Nate: And interestingly enough, none of the baseball team parents had an issue with Sweet. His ideas might have been off the beaten path, but they obviously saw what an effect he was having on their kids, and they embraced him. I think most people can relate to having a coach or a teacher who served as a role model for them when they were growing up, which is exactly what Lynn Sweet was.
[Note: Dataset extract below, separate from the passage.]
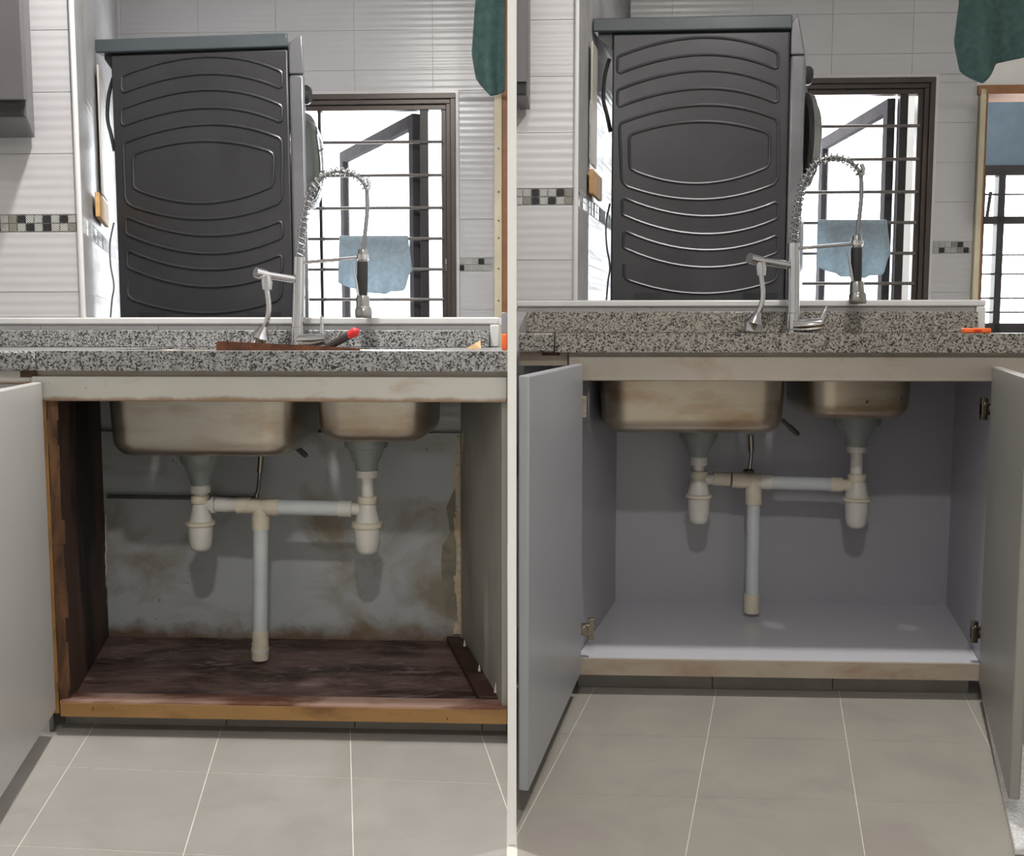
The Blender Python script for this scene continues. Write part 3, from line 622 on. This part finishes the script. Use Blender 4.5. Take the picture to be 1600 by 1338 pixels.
    sa = MB(); wt_, wb_ = wT - K.m(26, VR), wB + 0.03
    def bar(s0, s1, a, b): p, q = hp + sd * s0, hp + sd * s1; sa.plan([p, q, q + sn, p + sn], a, b)
    bar(0, 0.045, wb_, wt_); bar(L - 0.05, L, wb_, wt_); bar(0.045, L - 0.05, wt_ - 0.05, wt_); bar(0.045, L - 0.05, wb_, wb_ + 0.05)
    so = sa.build('sash', 'sash_matte', wn); pn = MB(); p, q = hp + sd * 0.04 + sn * 0.5, hp + sd * (L - 0.05) + sn * 0.5
    pn.plan([p, q, q + sn * 0.1, p + sn * 0.1], wb_ + 0.05, wt_ - 0.05).build('pane', 'glass', so)
    # ---- blue cloth over a bar
    vc = VR - 0.012
    rowsn, coln = 14, 22; g = []
    for i in range(rowsn + 1):
        r = []
        for j in range(coln + 1):
            s = j / coln; t_ = i / rowsn
            x = 530 + s * 108 + (4 * t_ if s > 0.8 else 0) + 5 * t_ * (s - 0.5); yb = 442 + 14 * math.sin(s * 2.6) - (26 if s > 0.93 else 0) + (5 if 0.3 < s < 0.7 else 0)
            y = 368 + (yb - 368) * t_ + (2 * math.sin(s * 9) if i else 0)
            p = K.at(x, y, vc - 0.008 * (0.4 + t_) * (1 + math.sin(s * 17 + t_ * 2)) - (0.012 * math.sin(math.pi * min(1, t_ * 6)) )); r.append(p)
        g.append(r)
    back = []
    for t_ in (0.0, 0.5, 1.0):
        back.append([K.at(530 + j / coln * 108, 368 + 42 * t_, vc + 0.026) for j in range(coln + 1)])
    cl = MB().grid(back[::-1] + g).build('hanging_cloth', 'cloth_blue', None, K, solid=0.003, sub=1)
    tag(cl, 'pale blue cloth hung over the window bars ' + side, 'cloth', 'blue cloths on the window bars')
    # ---- washing machine
    K0 = K; K = Z['KW']; K.dx, K.dy = Z['wash']; v0 = 0.0; v1 = 0.31
    a = lambda x, y, v=None: K.at(x, y, v0 if v is None else v)
    xl, xm, xr = K.u(180, v0, 300), K.u(455.5, v0, 300), K.u(479, v0, 300); wt_ = K.w(80, v0, 320); wb_ = K.w(503, v0, 320)
    wm = thing(K, 'washing_machine', 'dark grey front-loading washing machine ' + side, 'washing machine', ((xl + xm) / 2, (v0 + v1) / 2, wb_), 'dark grey washing machines')
    sl, sr = Z['skew']
    MB().plan([(xl, v0), (xm - 0.0015, v0), (xm - 0.0015 + sr, v1), (xl + sl, v1)], wb_, wt_).build('body', 'washer_grey', wm, bevel=0.006)
    wp = K.w(115, v0, 470)
    MB().plan([(xm, v0), (xr, v0), (xr + sr, v1), (xm + sr, v1)], wb_, wp - 0.001).build('front_panel', 'washer_light', wm, bevel=0.008)
    cp = [(xm, wp), (xr - 0.001, wp), (K.u(472, v0, 60), K.w(52, v0, 470)), (xm, K.w(66, v0, 470))]
    MB().add([(x, v0, w) for x, w in cp] + [(x + sr, v1, w) for x, w in cp], [(0, 1, 2, 3), (7, 6, 5, 4), (0, 4, 5, 1), (1, 5, 6, 2), (2, 6, 7, 3), (3, 7, 4, 0)]).build('control_panel', 'washer_light', wm, bevel=0.004)
    ll = K.u(151, v0, 70); wl0, wl1 = K.w(79, v0, 320), K.w(57, v0, 320)
    lid = MB().plan([(ll, v0 - 0.012), (xm + 0.001, v0 - 0.012), (xm + 0.001 + sr, v1), (ll + sl, v1)], wl0 + 0.001, wl1).build('lid', 'washer_lid', wm, bevel=0.004)
    MB().plan([(K.u(160, v0, 80), v0 + 0.01), (xl, v0 + 0.01), (xl + sl * 0.9, v1 - 0.02), (K.u(160, v0, 80) + sl * 0.9, v1 - 0.02)], lambda u, v: wl0 - (0.045 if u - sl * 0.9 * (v > v0 + 0.1) > xl - 0.003 else 0.012), wl0).build('rear_bracket', 'washer_dark', wm)
    vr = v0 - 0.0005
    def ridge(pts, closed=True): return MB().tube([a(x, y, vr) for x, y in pts], K.m(2.3, v0), 8, True, closed).build('pressed_ridge', 'washer_grey', wm)
    def band(yl0, yl1, yt, yr0, yr1, ybm, flip=False, xl_=190, xr_=441):
        f = (lambda y: 536 - y) if flip else (lambda y: y)
        top = arc((xl_ + 4, yl0), (322, yt), (xr_ - 5, yr0)); bot = arc((xr_ - 5, yr1), (322, ybm), (xl_ + 4, yl1))
        return ridge([(x, f(y)) for x, y in top + [(xr_ - 1, yr0 + 3), (xr_, yr0 + 8), (xr_, yr1 - 6), (xr_ - 1, yr1 - 2)] + bot + [(xl_ + 1, yl1 - 2), (xl_, yl1 - 6), (xl_, yl0 + 6), (xl_ + 1, yl0 + 2)]])
    band(117, 144, 88, 110, 137, 115); band(169, 196, 140, 163, 190, 168); band(169, 196, 140, 163, 190, 168, True, 197); band(117, 144, 88, 110, 137, 115, True, 199)
    ridge(arc((196, 222), (322, 194), (436, 215)) + [(440, 220), (441, 226), (441, 305), (438, 312)] + arc((434, 318), (322, 342), (206, 322)) + [(199, 316), (196, 308), (193, 230), (194, 225)])
    ridge(arc((214, 239), (318, 220), (420, 236)) + [(426, 240), (428, 246), (427, 284), (424, 291)] + arc((418, 294), (318, 317), (220, 299)) + [(211, 294), (209, 288), (208, 248), (210, 242)])
    ridge([(200, 443), (200, 460), (204, 466)] + arc((210, 469), (322, 489), (432, 470)) + [(438, 464), (440, 455), (440, 440)], False)
    for xa, xb in ((216, 258), (386, 440)):
        p, q = a(xa, 488, vr), a(xb, 499, vr); MB().box((p.x, v0 - 0.002, q.z), (q.x, v0 + 0.004, p.z)).build('foot_slot', 'washer_dark', wm)
    dc = K.w(255, v0 + 0.18, 480); vm = (v0 + v1) / 2
    do = MB().lathe((xr + sr / 2 - 0.012, vm, dc), [(0.132, -0.004), (0.146, 0.008), (0.140, 0.024), (0.118, 0.030)], 36, 'x').build('door', 'steel_brushed', wm)
    MB().lathe((xr + sr / 2 + 0.018, vm, dc), [(0.118, 0.0), (0.110, 0.008), (0.08, 0.015), (0.02, 0.018)], 32, 'x').build('door_glass', 'door_glass_dark', do)
    MB().lathe((xr + sr / 2 - 0.006, vm, K.w(128, v0, 480)), [(0.028, 0.0), (0.028, 0.014), (0.022, 0.022)], 20, 'x').build('dial', 'washer_dark', wm)
    # ---- ledge the machine stands on
    struct(K, 'ledge', MB().plan([(xl, v0 + 0.004), (xr, v0 + 0.004), (xr + sr, v1), (xl + sl, v1)], 0, wb_), 'white_paint', 'white ledge carrying the washing machine over ' + low, 'ledge')
    # ---- hoses beside the machine, wooden block and painted shadow band on the return wall
    pl = lambda x, y: K0.plane(x, y, pd, pe)
    vv = v0 + 0.03
    h = MB().tube(spline([K.at(177, 122, vv), K.at(170, 150, vv), K.at(168, 185, vv), K.at(174, 212, vv), K.at(179, 236, vv)]), K.m(3, vv), 8).build('drain_hose', 'rubber_black', wm)
    cbl = MB().tube(spline([K.at(178, 348, vv), K.at(172, 380, vv), K.at(173, 415, vv), K.at(178, 446, vv), K.at(175, 470, vv), K.at(172, 505, vv)]), K.m(1.4, vv), 8).build('power_cord', 'hose_grey', wm)
    K = K0; K.dx, K.dy = Z['wood']
    def wallblock(xa, xb, ya, yb, th, nm, mat, lab, cat):
        p0, p1 = pl(xa, ya), pl(xb, ya); w0, w1 = pl((xa + xb) / 2, yb).z, p0.z
        nv = Vector((d.y, -d.x)); A0, A1 = Vector((p0.x, p0.y)) + nv * 0.0075, Vector((p1.x, p1.y)) + nv * 0.0075
        tag(MB().plan([A0, A1, A1 + nv * th, A0 + nv * th], w0, w1).build(nm, mat, None, K, bevel=0.002), lab, cat)
    wallblock(143, 158, 300, 345, 0.012, 'wood_block', 'wood_tan', 'tan wooden block on the narrow tiled wall ' + side, 'wood block')
    wallblock(146, 154, 100, 298, 0.006, 'wall_shadow_strip', 'shadow_strip', 'grey upright strip standing in for a shadow band on the tiled wall over the wooden block ' + side, 'shadow_strip')  # added grey strip: its colour imitates the band of shade on the tiles
    # ---- faucet
    K.dx, K.dy = Z['tap']; v = Z['vtap']; a = lambda x, y, dv=0.0: K.at(x, y, v + dv); r = lambda n: K.m(n, v)
    fb = a(466, 545); zt_ = Z['zt']
    fa = thing(K, 'kitchen_faucet', 'tall chrome spring-neck kitchen faucet ' + side, 'faucet', (fb.x, fb.y, zt_), 'spring-neck faucets')
    MB().lathe((fb.x, fb.y, 0), [(r(14), zt_), (r(14), zt_ + 0.006), (r(11), zt_ + 0.012)], 24).build('base', 'chrome', fa)
    ct = a(468, 402)
    MB().tube([(fb.x, fb.y, zt_ + 0.005), (fb.x, fb.y, a(466, 512).z), (fb.x + 0.0005, fb.y, a(466, 511).z), (ct.x, fb.y, ct.z)], [r(11), r(11), r(10), r(9)], 24).build('column', 'chrome', fa)
    path = spline([a(468, 404), a(472, 365), a(478, 330), a(485, 303), a(498, 281), a(516, 270), a(535, 268), a(554, 274), a(567, 285), a(573, 297)], 10)
    MB().tube(path, r(3.0), 10).build('neck_hose', 'hose_grey', fa)
    # spring around the neck
    seg = [0.0]
    for i in range(1, len(path)): seg.append(seg[-1] + (path[i] - path[i - 1]).length)
    def along(s):
        for i in range(1, len(path)):
            if seg[i] >= s: return path[i - 1].lerp(path[i], (s - seg[i - 1]) / (seg[i] - seg[i - 1])), (path[i] - path[i - 1]).normalized()
        return path[-1], (path[-1] - path[-2]).normalized()
    turns = 26; hx = []
    for k in range(turns * 10 + 1):
        p, tg = along(seg[-1] * k / (turns * 10)); y = Vector((0, 1, 0)); x = tg.cross(y).normalized(); an = 2 * math.pi * k / 10
        hx.append(p + (x * math.cos(an) + y * math.sin(an)) * r(6.0))
    MB().tube(hx, r(1.25), 6).build('spring', 'chrome', fa)
    MB().tube([a(574, 278), a(577, 286), a(576, 294), a(571, 298)], r(3.5), 8).build('spring_clip', 'chrome', fa)
    MB().tube(spline([a(573, 292), a(574, 325), a(571, 360), a(567, 396)]), r(3.4), 10).build('spray_hose', 'hose_grey', fa)
    def seg_l(nm, rows_, mat):
        c = a(rows_[0][0], rows_[0][2]); return MB().tube([a(x, y) for x, hw_, y in rows_], [r(hw_) for x, hw_, y in rows_], 20).build(nm, mat, fa)
    seg_l('spray_collar', [(567, 6.5, 390), (567, 7.5, 394), (567, 7.5, 410)], 'steel_brushed')
    seg_l('spray_grip', [(566.5, 8, 409), (566.5, 8.5, 413), (566, 8.3, 460), (566, 8, 463)], 'rubber_black')
    seg_l('spray_neck', [(567, 9.5, 462), (567, 10.5, 466), (567, 11, 480)], 'steel_brushed')
    seg_l('spray_head', [(568, 11, 479), (568, 13, 483), (568, 13.5, 493), (568, 12.5, 497)], 'steel_brushed')
    MB().tube([a(552, 414, -0.01), a(557, 440, -0.01), a(560, 462, -0.01)], [r(1.2), r(2), r(2.5)], 8).build('trigger', 'chrome', fa)
    MB().tube([a(468, 411), a(561, 403)], r(2.8), 10).build('holder_arm', 'chrome', fa)
    MB().lathe((a(567, 402).x, fb.y, a(567, 402).z), [(r(9.2), -0.006), (r(9.6), 0), (r(9.2), 0.006)], 20).build('holder_ring', 'chrome', fa)
    MB().tube([a(464, 437), a(408, 428, -0.06)], [r(6), r(6)], 16).build('side_spout', 'chrome', fa)
    e0 = a(403, 426, -0.065)
    MB().tube([a(416, 430, -0.052), a(399, 425.5, -0.07)], [r(8), r(8)], 20).build('spout_head', 'chrome', fa)
    MB().tube([a(416, 432, -0.06), a(417, 441, -0.06), a(417, 453, -0.06)], [r(7.5), r(8.5), r(7)], 16).build('spout_nut', 'chrome', fa)
    MB().tube(spline([a(417, 452, -0.06), a(420, 478, -0.06), a(418, 498, -0.06), a(412, 514, -0.06)]), r(4), 12).build('flexible_tail', 'chrome', fa)
    MB().tube([a(413, 510, -0.06), a(409, 519, -0.06), a(406, 528, -0.06), a(405, 532, -0.06), a(404, 540, -0.06)], [r(5), r(9), r(15), r(14), r(14)], 20).build('aerator', 'chrome', fa)
    MB().tube([a(468, 532, -0.02), a(492, 531, -0.03), a(511, 529, -0.035)], [r(9), r(10), r(9.5)], 20).build('mixer_body', 'chrome', fa)
    if no == 0: lp = [a(503, 528, -0.03), a(503, 510, -0.03), a(502, 493, -0.03)]
    else: lp = [a(510, 528, -0.03), a(516, 510, -0.03), a(520, 500, -0.03)]
    MB().tube(lp, [r(4.2), r(3.4), r(1.6)], 10).build('mixer_lever', 'chrome', fa)
    K.dx = K.dy = 0
    return dict(pc=pc, wc=wc)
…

Dave: Which is one reason why I would recommend this book to just about anyone. Although it focuses on the success of a baseball team, the reality is that it’s a story about how important leadership is and how important and influential one person can be on a group of kids.

  • Chris Collins

    Dear Dave and Nate,
    Thank you for an interesting review about the Macon Ironmen. Couple corrections. First, the pitcher who threw the curveball was also a righty, not a lefty as you mentioned. Also, Steve Shartzer was the best overall player on the team but there were others with talent of note. One being Brian Snitker who played at UNO and also played professionally and Stuart Arnold who still holds records at Millikin Univ in Decatur Illinois. All but one of those players played college ball.

    Thanks again,
    Chris Collins
    713-703-4836

  • Nate

    Chris,

    Thank you for reading our review and commenting! Looking back at our comments on the team, I think you’re correct that we didn’t give the rest of the players enough credit for their talents. You’re absolutely right that several other players went on to play beyond high school, and successfully at that. I guess Steve Shartzer was the one who stood out to us, but that shouldn’t diminish the talents of the rest of the team. So thank you for sharing their accomplishments.

    And you’re absolutely right about John Heneberry being a righty. For some reason we remembered him as a lefty – I don’t know if it was because we associate slow curves with lefties or what.

    Anyway thanks again for reading, and for your comments!